REQUEST: Quote the full listing word for word.

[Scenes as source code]
.....

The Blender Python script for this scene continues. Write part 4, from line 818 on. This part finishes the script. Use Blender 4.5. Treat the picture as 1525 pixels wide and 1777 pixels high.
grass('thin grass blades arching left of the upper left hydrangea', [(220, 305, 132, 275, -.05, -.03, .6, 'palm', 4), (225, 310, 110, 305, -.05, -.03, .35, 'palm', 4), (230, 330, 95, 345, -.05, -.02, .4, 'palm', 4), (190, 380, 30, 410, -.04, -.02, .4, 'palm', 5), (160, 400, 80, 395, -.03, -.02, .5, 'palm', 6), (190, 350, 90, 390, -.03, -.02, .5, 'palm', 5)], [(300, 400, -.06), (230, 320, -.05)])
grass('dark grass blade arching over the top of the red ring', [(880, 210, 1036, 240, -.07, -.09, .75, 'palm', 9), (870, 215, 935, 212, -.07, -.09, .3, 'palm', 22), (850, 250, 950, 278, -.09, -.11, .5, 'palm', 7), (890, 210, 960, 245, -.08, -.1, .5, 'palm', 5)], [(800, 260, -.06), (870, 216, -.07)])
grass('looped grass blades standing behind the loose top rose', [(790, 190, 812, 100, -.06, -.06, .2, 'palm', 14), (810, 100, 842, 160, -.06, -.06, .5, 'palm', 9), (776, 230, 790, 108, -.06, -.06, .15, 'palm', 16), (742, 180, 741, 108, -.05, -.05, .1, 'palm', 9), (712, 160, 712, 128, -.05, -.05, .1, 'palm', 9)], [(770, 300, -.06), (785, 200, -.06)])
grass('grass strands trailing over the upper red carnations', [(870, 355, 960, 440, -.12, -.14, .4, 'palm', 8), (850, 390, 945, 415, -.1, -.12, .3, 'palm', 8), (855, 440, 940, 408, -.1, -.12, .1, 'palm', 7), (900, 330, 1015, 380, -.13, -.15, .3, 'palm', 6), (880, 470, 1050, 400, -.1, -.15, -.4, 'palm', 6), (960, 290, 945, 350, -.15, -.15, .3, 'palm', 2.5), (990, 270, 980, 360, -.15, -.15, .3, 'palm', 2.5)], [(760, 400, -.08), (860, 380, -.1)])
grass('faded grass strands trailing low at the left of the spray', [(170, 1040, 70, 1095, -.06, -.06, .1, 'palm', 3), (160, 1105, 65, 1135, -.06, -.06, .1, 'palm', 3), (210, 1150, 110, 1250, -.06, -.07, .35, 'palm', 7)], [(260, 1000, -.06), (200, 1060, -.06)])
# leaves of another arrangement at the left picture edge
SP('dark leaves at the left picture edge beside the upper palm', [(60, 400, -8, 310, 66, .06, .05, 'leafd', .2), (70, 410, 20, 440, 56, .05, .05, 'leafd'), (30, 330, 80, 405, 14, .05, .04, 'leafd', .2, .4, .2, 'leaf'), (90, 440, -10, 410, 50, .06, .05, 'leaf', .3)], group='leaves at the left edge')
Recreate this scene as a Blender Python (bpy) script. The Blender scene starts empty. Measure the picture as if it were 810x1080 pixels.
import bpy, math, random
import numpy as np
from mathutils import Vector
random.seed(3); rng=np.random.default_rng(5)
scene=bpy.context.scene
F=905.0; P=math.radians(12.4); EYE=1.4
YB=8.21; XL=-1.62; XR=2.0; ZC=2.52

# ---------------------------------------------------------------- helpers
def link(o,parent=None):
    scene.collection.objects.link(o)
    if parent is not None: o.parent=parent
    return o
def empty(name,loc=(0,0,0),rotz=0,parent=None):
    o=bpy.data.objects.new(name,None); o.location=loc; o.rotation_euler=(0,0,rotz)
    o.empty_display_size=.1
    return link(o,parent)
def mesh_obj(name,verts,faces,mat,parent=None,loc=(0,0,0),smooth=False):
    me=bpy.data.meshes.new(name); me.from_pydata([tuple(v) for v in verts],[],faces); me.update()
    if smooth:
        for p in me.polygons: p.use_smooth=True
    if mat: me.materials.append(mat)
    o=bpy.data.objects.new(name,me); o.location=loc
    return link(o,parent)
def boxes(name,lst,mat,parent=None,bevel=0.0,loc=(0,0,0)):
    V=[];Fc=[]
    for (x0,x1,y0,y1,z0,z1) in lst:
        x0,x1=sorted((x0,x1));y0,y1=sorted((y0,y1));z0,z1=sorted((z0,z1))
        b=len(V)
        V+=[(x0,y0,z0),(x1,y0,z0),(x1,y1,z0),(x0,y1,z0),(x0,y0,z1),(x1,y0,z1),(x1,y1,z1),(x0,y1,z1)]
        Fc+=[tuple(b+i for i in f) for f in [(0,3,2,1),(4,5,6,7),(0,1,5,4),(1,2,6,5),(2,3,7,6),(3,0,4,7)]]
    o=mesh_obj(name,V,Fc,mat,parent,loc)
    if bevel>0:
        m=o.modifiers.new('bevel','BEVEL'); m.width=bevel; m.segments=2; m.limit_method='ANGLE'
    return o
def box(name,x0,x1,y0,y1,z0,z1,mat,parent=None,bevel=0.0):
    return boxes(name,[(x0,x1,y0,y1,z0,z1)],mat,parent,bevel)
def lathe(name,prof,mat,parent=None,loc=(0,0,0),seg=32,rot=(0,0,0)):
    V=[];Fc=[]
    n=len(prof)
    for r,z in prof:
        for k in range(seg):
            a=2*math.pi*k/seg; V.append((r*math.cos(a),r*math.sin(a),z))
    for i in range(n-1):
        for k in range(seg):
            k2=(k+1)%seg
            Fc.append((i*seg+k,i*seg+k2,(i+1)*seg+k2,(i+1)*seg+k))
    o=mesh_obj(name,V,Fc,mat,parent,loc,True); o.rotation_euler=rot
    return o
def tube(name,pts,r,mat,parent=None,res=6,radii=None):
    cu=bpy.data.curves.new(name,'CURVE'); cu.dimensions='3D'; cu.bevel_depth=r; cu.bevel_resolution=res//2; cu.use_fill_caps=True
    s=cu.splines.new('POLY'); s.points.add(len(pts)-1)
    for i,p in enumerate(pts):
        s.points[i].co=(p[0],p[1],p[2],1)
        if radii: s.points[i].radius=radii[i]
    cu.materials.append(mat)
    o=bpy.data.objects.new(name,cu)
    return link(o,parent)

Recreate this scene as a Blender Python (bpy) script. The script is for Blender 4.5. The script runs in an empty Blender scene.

.....

THE COMPLETED TASK:
The Blender Python script for this scene continues. Write part 4, from line 818 on. This part finishes the script. Use Blender 4.5. Treat the picture as 1525 pixels wide and 1777 pixels high.
grass('thin grass blades arching left of the upper left hydrangea', [(220, 305, 132, 275, -.05, -.03, .6, 'palm', 4), (225, 310, 110, 305, -.05, -.03, .35, 'palm', 4), (230, 330, 95, 345, -.05, -.02, .4, 'palm', 4), (190, 380, 30, 410, -.04, -.02, .4, 'palm', 5), (160, 400, 80, 395, -.03, -.02, .5, 'palm', 6), (190, 350, 90, 390, -.03, -.02, .5, 'palm', 5)], [(300, 400, -.06), (230, 320, -.05)])
grass('dark grass blade arching over the top of the red ring', [(880, 210, 1036, 240, -.07, -.09, .75, 'palm', 9), (870, 215, 935, 212, -.07, -.09, .3, 'palm', 22), (850, 250, 950, 278, -.09, -.11, .5, 'palm', 7), (890, 210, 960, 245, -.08, -.1, .5, 'palm', 5)], [(800, 260, -.06), (870, 216, -.07)])
grass('looped grass blades standing behind the loose top rose', [(790, 190, 812, 100, -.06, -.06, .2, 'palm', 14), (810, 100, 842, 160, -.06, -.06, .5, 'palm', 9), (776, 230, 790, 108, -.06, -.06, .15, 'palm', 16), (742, 180, 741, 108, -.05, -.05, .1, 'palm', 9), (712, 160, 712, 128, -.05, -.05, .1, 'palm', 9)], [(770, 300, -.06), (785, 200, -.06)])
grass('grass strands trailing over the upper red carnations', [(870, 355, 960, 440, -.12, -.14, .4, 'palm', 8), (850, 390, 945, 415, -.1, -.12, .3, 'palm', 8), (855, 440, 940, 408, -.1, -.12, .1, 'palm', 7), (900, 330, 1015, 380, -.13, -.15, .3, 'palm', 6), (880, 470, 1050, 400, -.1, -.15, -.4, 'palm', 6), (960, 290, 945, 350, -.15, -.15, .3, 'palm', 2.5), (990, 270, 980, 360, -.15, -.15, .3, 'palm', 2.5)], [(760, 400, -.08), (860, 380, -.1)])
grass('faded grass strands trailing low at the left of the spray', [(170, 1040, 70, 1095, -.06, -.06, .1, 'palm', 3), (160, 1105, 65, 1135, -.06, -.06, .1, 'palm', 3), (210, 1150, 110, 1250, -.06, -.07, .35, 'palm', 7)], [(260, 1000, -.06), (200, 1060, -.06)])
# leaves of another arrangement at the left picture edge
SP('dark leaves at the left picture edge beside the upper palm', [(60, 400, -8, 310, 66, .06, .05, 'leafd', .2), (70, 410, 20, 440, 56, .05, .05, 'leafd'), (30, 330, 80, 405, 14, .05, .04, 'leafd', .2, .4, .2, 'leaf'), (90, 440, -10, 410, 50, .06, .05, 'leaf', .3)], group='leaves at the left edge')
Recreate this scene as a Blender Python (bpy) script. The Blender scene starts empty. Measure the picture as if it were 810x1080 pixels.
import bpy, math, random
import numpy as np
from mathutils import Vector
random.seed(3); rng=np.random.default_rng(5)
scene=bpy.context.scene
F=905.0; P=math.radians(12.4); EYE=1.4
YB=8.21; XL=-1.62; XR=2.0; ZC=2.52

# ---------------------------------------------------------------- helpers
def link(o,parent=None):
    scene.collection.objects.link(o)
    if parent is not None: o.parent=parent
    return o
def empty(name,loc=(0,0,0),rotz=0,parent=None):
    o=bpy.data.objects.new(name,None); o.location=loc; o.rotation_euler=(0,0,rotz)
    o.empty_display_size=.1
    return link(o,parent)
def mesh_obj(name,verts,faces,mat,parent=None,loc=(0,0,0),smooth=False):
    me=bpy.data.meshes.new(name); me.from_pydata([tuple(v) for v in verts],[],faces); me.update()
    if smooth:
        for p in me.polygons: p.use_smooth=True
    if mat: me.materials.append(mat)
    o=bpy.data.objects.new(name,me); o.location=loc
    return link(o,parent)
def boxes(name,lst,mat,parent=None,bevel=0.0,loc=(0,0,0)):
    V=[];Fc=[]
    for (x0,x1,y0,y1,z0,z1) in lst:
        x0,x1=sorted((x0,x1));y0,y1=sorted((y0,y1));z0,z1=sorted((z0,z1))
        b=len(V)
        V+=[(x0,y0,z0),(x1,y0,z0),(x1,y1,z0),(x0,y1,z0),(x0,y0,z1),(x1,y0,z1),(x1,y1,z1),(x0,y1,z1)]
        Fc+=[tuple(b+i for i in f) for f in [(0,3,2,1),(4,5,6,7),(0,1,5,4),(1,2,6,5),(2,3,7,6),(3,0,4,7)]]
    o=mesh_obj(name,V,Fc,mat,parent,loc)
    if bevel>0:
        m=o.modifiers.new('bevel','BEVEL'); m.width=bevel; m.segments=2; m.limit_method='ANGLE'
    return o
def box(name,x0,x1,y0,y1,z0,z1,mat,parent=None,bevel=0.0):
    return boxes(name,[(x0,x1,y0,y1,z0,z1)],mat,parent,bevel)
def lathe(name,prof,mat,parent=None,loc=(0,0,0),seg=32,rot=(0,0,0)):
    V=[];Fc=[]
    n=len(prof)
    for r,z in prof:
        for k in range(seg):
            a=2*math.pi*k/seg; V.append((r*math.cos(a),r*math.sin(a),z))
    for i in range(n-1):
        for k in range(seg):
            k2=(k+1)%seg
            Fc.append((i*seg+k,i*seg+k2,(i+1)*seg+k2,(i+1)*seg+k))
    o=mesh_obj(name,V,Fc,mat,parent,loc,True); o.rotation_euler=rot
    return o
def tube(name,pts,r,mat,parent=None,res=6,radii=None):
    cu=bpy.data.curves.new(name,'CURVE'); cu.dimensions='3D'; cu.bevel_depth=r; cu.bevel_resolution=res//2; cu.use_fill_caps=True
    s=cu.splines.new('POLY'); s.points.add(len(pts)-1)
    for i,p in enumerate(pts):
        s.points[i].co=(p[0],p[1],p[2],1)
        if radii: s.points[i].radius=radii[i]
    cu.materials.append(mat)
    o=bpy.data.objects.new(name,cu)
    return link(o,parent)

Recreate this scene as a Blender Python (bpy) script. The script is for Blender 4.5. The script runs in an empty Blender scene.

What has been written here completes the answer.